• **GIVEN MATERIAL**:
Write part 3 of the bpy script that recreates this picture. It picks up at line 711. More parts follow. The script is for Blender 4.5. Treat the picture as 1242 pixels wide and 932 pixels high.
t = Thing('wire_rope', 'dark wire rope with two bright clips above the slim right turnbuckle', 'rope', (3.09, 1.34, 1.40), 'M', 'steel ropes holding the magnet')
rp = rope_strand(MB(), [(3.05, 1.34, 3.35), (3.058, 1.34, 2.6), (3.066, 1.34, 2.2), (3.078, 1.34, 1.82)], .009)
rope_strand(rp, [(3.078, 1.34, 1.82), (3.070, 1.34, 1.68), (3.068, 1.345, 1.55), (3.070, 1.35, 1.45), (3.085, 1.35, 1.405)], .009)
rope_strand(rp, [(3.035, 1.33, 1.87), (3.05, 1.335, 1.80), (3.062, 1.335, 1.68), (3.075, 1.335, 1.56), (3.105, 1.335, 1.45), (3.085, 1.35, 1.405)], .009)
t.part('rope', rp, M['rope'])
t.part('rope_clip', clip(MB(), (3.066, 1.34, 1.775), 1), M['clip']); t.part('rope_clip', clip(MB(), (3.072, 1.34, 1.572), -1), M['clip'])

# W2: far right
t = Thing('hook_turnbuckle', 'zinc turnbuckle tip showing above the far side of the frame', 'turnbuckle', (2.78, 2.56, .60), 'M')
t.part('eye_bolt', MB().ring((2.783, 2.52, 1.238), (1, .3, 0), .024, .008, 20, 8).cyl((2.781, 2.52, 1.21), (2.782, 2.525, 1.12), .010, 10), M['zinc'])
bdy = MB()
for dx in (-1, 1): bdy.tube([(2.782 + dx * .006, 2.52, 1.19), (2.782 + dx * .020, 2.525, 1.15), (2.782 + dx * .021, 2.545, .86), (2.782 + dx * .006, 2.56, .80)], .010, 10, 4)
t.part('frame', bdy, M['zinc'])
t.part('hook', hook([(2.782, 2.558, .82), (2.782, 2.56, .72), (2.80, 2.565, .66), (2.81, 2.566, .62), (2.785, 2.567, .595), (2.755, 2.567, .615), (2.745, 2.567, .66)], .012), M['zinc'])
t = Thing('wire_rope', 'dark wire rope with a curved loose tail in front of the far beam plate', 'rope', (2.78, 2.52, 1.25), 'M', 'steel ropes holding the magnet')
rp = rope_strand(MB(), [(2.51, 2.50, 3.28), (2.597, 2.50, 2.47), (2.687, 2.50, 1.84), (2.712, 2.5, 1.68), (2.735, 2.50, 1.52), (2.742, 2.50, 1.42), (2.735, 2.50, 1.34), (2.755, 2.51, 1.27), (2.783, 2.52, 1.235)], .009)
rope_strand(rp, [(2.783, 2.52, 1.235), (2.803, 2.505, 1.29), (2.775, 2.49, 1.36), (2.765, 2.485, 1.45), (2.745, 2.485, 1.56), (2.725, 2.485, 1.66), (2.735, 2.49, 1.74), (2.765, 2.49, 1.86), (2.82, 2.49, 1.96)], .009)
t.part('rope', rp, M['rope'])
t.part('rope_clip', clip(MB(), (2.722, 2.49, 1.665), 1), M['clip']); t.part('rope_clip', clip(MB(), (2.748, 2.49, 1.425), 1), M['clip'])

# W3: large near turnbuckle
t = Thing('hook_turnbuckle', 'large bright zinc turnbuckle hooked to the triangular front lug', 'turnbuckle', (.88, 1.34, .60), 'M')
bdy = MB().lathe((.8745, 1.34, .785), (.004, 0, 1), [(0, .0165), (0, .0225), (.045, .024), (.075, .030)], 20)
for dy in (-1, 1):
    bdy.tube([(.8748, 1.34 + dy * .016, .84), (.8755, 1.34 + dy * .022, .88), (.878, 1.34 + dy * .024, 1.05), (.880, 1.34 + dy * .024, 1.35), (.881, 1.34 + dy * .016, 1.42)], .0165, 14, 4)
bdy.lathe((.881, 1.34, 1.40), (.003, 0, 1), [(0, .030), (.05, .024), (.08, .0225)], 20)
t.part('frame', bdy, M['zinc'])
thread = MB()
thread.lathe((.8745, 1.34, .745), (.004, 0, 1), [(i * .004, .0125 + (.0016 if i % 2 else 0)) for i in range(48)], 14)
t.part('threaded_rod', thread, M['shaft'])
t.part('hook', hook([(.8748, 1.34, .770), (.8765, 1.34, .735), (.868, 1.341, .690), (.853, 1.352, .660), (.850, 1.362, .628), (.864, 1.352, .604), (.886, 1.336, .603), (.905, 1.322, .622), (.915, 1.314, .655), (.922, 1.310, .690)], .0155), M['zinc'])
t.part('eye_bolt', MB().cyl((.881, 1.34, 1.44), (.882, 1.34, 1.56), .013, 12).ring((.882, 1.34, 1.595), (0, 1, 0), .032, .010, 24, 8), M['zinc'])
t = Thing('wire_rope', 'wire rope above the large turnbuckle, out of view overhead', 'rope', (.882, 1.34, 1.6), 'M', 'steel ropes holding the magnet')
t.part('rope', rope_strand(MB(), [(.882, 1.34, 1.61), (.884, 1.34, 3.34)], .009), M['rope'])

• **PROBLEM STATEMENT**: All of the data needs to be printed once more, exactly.

• **THE OUTPUT**:
Write part 3 of the bpy script that recreates this picture. It picks up at line 711. More parts follow. The script is for Blender 4.5. Treat the picture as 1242 pixels wide and 932 pixels high.
t = Thing('wire_rope', 'dark wire rope with two bright clips above the slim right turnbuckle', 'rope', (3.09, 1.34, 1.40), 'M', 'steel ropes holding the magnet')
rp = rope_strand(MB(), [(3.05, 1.34, 3.35), (3.058, 1.34, 2.6), (3.066, 1.34, 2.2), (3.078, 1.34, 1.82)], .009)
rope_strand(rp, [(3.078, 1.34, 1.82), (3.070, 1.34, 1.68), (3.068, 1.345, 1.55), (3.070, 1.35, 1.45), (3.085, 1.35, 1.405)], .009)
rope_strand(rp, [(3.035, 1.33, 1.87), (3.05, 1.335, 1.80), (3.062, 1.335, 1.68), (3.075, 1.335, 1.56), (3.105, 1.335, 1.45), (3.085, 1.35, 1.405)], .009)
t.part('rope', rp, M['rope'])
t.part('rope_clip', clip(MB(), (3.066, 1.34, 1.775), 1), M['clip']); t.part('rope_clip', clip(MB(), (3.072, 1.34, 1.572), -1), M['clip'])

# W2: far right
t = Thing('hook_turnbuckle', 'zinc turnbuckle tip showing above the far side of the frame', 'turnbuckle', (2.78, 2.56, .60), 'M')
t.part('eye_bolt', MB().ring((2.783, 2.52, 1.238), (1, .3, 0), .024, .008, 20, 8).cyl((2.781, 2.52, 1.21), (2.782, 2.525, 1.12), .010, 10), M['zinc'])
bdy = MB()
for dx in (-1, 1): bdy.tube([(2.782 + dx * .006, 2.52, 1.19), (2.782 + dx * .020, 2.525, 1.15), (2.782 + dx * .021, 2.545, .86), (2.782 + dx * .006, 2.56, .80)], .010, 10, 4)
t.part('frame', bdy, M['zinc'])
t.part('hook', hook([(2.782, 2.558, .82), (2.782, 2.56, .72), (2.80, 2.565, .66), (2.81, 2.566, .62), (2.785, 2.567, .595), (2.755, 2.567, .615), (2.745, 2.567, .66)], .012), M['zinc'])
t = Thing('wire_rope', 'dark wire rope with a curved loose tail in front of the far beam plate', 'rope', (2.78, 2.52, 1.25), 'M', 'steel ropes holding the magnet')
rp = rope_strand(MB(), [(2.51, 2.50, 3.28), (2.597, 2.50, 2.47), (2.687, 2.50, 1.84), (2.712, 2.5, 1.68), (2.735, 2.50, 1.52), (2.742, 2.50, 1.42), (2.735, 2.50, 1.34), (2.755, 2.51, 1.27), (2.783, 2.52, 1.235)], .009)
rope_strand(rp, [(2.783, 2.52, 1.235), (2.803, 2.505, 1.29), (2.775, 2.49, 1.36), (2.765, 2.485, 1.45), (2.745, 2.485, 1.56), (2.725, 2.485, 1.66), (2.735, 2.49, 1.74), (2.765, 2.49, 1.86), (2.82, 2.49, 1.96)], .009)
t.part('rope', rp, M['rope'])
t.part('rope_clip', clip(MB(), (2.722, 2.49, 1.665), 1), M['clip']); t.part('rope_clip', clip(MB(), (2.748, 2.49, 1.425), 1), M['clip'])

# W3: large near turnbuckle
t = Thing('hook_turnbuckle', 'large bright zinc turnbuckle hooked to the triangular front lug', 'turnbuckle', (.88, 1.34, .60), 'M')
bdy = MB().lathe((.8745, 1.34, .785), (.004, 0, 1), [(0, .0165), (0, .0225), (.045, .024), (.075, .030)], 20)
for dy in (-1, 1):
    bdy.tube([(.8748, 1.34 + dy * .016, .84), (.8755, 1.34 + dy * .022, .88), (.878, 1.34 + dy * .024, 1.05), (.880, 1.34 + dy * .024, 1.35), (.881, 1.34 + dy * .016, 1.42)], .0165, 14, 4)
bdy.lathe((.881, 1.34, 1.40), (.003, 0, 1), [(0, .030), (.05, .024), (.08, .0225)], 20)
t.part('frame', bdy, M['zinc'])
thread = MB()
thread.lathe((.8745, 1.34, .745), (.004, 0, 1), [(i * .004, .0125 + (.0016 if i % 2 else 0)) for i in range(48)], 14)
t.part('threaded_rod', thread, M['shaft'])
t.part('hook', hook([(.8748, 1.34, .770), (.8765, 1.34, .735), (.868, 1.341, .690), (.853, 1.352, .660), (.850, 1.362, .628), (.864, 1.352, .604), (.886, 1.336, .603), (.905, 1.322, .622), (.915, 1.314, .655), (.922, 1.310, .690)], .0155), M['zinc'])
t.part('eye_bolt', MB().cyl((.881, 1.34, 1.44), (.882, 1.34, 1.56), .013, 12).ring((.882, 1.34, 1.595), (0, 1, 0), .032, .010, 24, 8), M['zinc'])
t = Thing('wire_rope', 'wire rope above the large turnbuckle, out of view overhead', 'rope', (.882, 1.34, 1.6), 'M', 'steel ropes holding the magnet')
t.part('rope', rope_strand(MB(), [(.882, 1.34, 1.61), (.884, 1.34, 3.34)], .009), M['rope'])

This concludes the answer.